Available data:
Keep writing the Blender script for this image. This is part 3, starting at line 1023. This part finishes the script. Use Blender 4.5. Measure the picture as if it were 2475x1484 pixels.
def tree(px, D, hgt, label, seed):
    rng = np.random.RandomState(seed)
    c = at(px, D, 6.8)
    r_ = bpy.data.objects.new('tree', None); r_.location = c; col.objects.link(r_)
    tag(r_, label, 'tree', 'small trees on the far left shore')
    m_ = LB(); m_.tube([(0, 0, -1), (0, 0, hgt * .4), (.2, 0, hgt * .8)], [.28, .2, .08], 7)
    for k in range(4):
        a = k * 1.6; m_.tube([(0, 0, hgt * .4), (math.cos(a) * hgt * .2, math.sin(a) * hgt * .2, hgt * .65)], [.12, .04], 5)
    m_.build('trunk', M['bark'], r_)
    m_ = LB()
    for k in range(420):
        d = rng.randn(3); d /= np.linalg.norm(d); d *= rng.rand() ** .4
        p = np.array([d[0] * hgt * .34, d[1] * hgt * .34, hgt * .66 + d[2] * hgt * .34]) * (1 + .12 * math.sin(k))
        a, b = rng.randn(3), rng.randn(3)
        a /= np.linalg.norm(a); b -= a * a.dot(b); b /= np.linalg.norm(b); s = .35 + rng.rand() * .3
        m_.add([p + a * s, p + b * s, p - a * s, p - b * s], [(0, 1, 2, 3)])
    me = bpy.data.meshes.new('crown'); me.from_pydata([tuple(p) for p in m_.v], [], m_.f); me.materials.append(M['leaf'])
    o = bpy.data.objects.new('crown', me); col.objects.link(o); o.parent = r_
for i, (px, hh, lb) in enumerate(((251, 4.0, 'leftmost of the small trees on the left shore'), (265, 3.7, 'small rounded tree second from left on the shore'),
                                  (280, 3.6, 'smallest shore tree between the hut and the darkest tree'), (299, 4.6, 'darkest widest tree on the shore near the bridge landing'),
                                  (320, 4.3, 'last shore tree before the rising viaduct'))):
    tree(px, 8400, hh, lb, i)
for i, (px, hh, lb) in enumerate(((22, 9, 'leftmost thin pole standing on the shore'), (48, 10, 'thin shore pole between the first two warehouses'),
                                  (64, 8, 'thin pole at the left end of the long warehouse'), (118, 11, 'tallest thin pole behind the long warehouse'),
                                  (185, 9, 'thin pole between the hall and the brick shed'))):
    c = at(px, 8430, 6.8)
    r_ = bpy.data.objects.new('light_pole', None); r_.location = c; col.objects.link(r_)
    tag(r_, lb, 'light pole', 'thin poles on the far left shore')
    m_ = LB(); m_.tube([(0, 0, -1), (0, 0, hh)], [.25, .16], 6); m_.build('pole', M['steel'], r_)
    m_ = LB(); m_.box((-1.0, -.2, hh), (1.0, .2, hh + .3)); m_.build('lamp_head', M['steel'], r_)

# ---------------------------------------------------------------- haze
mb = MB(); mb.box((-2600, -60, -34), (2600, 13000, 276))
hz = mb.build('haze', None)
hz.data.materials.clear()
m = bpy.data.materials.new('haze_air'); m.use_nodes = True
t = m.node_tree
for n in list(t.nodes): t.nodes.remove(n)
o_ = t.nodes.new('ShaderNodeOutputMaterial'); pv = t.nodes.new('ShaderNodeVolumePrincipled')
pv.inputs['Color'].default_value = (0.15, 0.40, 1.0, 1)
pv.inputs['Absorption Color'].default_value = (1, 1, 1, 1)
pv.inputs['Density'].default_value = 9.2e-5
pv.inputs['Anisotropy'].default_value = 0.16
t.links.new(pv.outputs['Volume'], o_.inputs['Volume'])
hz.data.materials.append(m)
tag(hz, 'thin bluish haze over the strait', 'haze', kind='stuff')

Directions: Can you reproduce all the material exactly?

Worked solution:
Keep writing the Blender script for this image. This is part 3, starting at line 1023. This part finishes the script. Use Blender 4.5. Measure the picture as if it were 2475x1484 pixels.
def tree(px, D, hgt, label, seed):
    rng = np.random.RandomState(seed)
    c = at(px, D, 6.8)
    r_ = bpy.data.objects.new('tree', None); r_.location = c; col.objects.link(r_)
    tag(r_, label, 'tree', 'small trees on the far left shore')
    m_ = LB(); m_.tube([(0, 0, -1), (0, 0, hgt * .4), (.2, 0, hgt * .8)], [.28, .2, .08], 7)
    for k in range(4):
        a = k * 1.6; m_.tube([(0, 0, hgt * .4), (math.cos(a) * hgt * .2, math.sin(a) * hgt * .2, hgt * .65)], [.12, .04], 5)
    m_.build('trunk', M['bark'], r_)
    m_ = LB()
    for k in range(420):
        d = rng.randn(3); d /= np.linalg.norm(d); d *= rng.rand() ** .4
        p = np.array([d[0] * hgt * .34, d[1] * hgt * .34, hgt * .66 + d[2] * hgt * .34]) * (1 + .12 * math.sin(k))
        a, b = rng.randn(3), rng.randn(3)
        a /= np.linalg.norm(a); b -= a * a.dot(b); b /= np.linalg.norm(b); s = .35 + rng.rand() * .3
        m_.add([p + a * s, p + b * s, p - a * s, p - b * s], [(0, 1, 2, 3)])
    me = bpy.data.meshes.new('crown'); me.from_pydata([tuple(p) for p in m_.v], [], m_.f); me.materials.append(M['leaf'])
    o = bpy.data.objects.new('crown', me); col.objects.link(o); o.parent = r_
for i, (px, hh, lb) in enumerate(((251, 4.0, 'leftmost of the small trees on the left shore'), (265, 3.7, 'small rounded tree second from left on the shore'),
                                  (280, 3.6, 'smallest shore tree between the hut and the darkest tree'), (299, 4.6, 'darkest widest tree on the shore near the bridge landing'),
                                  (320, 4.3, 'last shore tree before the rising viaduct'))):
    tree(px, 8400, hh, lb, i)
for i, (px, hh, lb) in enumerate(((22, 9, 'leftmost thin pole standing on the shore'), (48, 10, 'thin shore pole between the first two warehouses'),
                                  (64, 8, 'thin pole at the left end of the long warehouse'), (118, 11, 'tallest thin pole behind the long warehouse'),
                                  (185, 9, 'thin pole between the hall and the brick shed'))):
    c = at(px, 8430, 6.8)
    r_ = bpy.data.objects.new('light_pole', None); r_.location = c; col.objects.link(r_)
    tag(r_, lb, 'light pole', 'thin poles on the far left shore')
    m_ = LB(); m_.tube([(0, 0, -1), (0, 0, hh)], [.25, .16], 6); m_.build('pole', M['steel'], r_)
    m_ = LB(); m_.box((-1.0, -.2, hh), (1.0, .2, hh + .3)); m_.build('lamp_head', M['steel'], r_)

# ---------------------------------------------------------------- haze
mb = MB(); mb.box((-2600, -60, -34), (2600, 13000, 276))
hz = mb.build('haze', None)
hz.data.materials.clear()
m = bpy.data.materials.new('haze_air'); m.use_nodes = True
t = m.node_tree
for n in list(t.nodes): t.nodes.remove(n)
o_ = t.nodes.new('ShaderNodeOutputMaterial'); pv = t.nodes.new('ShaderNodeVolumePrincipled')
pv.inputs['Color'].default_value = (0.15, 0.40, 1.0, 1)
pv.inputs['Absorption Color'].default_value = (1, 1, 1, 1)
pv.inputs['Density'].default_value = 9.2e-5
pv.inputs['Anisotropy'].default_value = 0.16
t.links.new(pv.outputs['Volume'], o_.inputs['Volume'])
hz.data.materials.append(m)
tag(hz, 'thin bluish haze over the strait', 'haze', kind='stuff')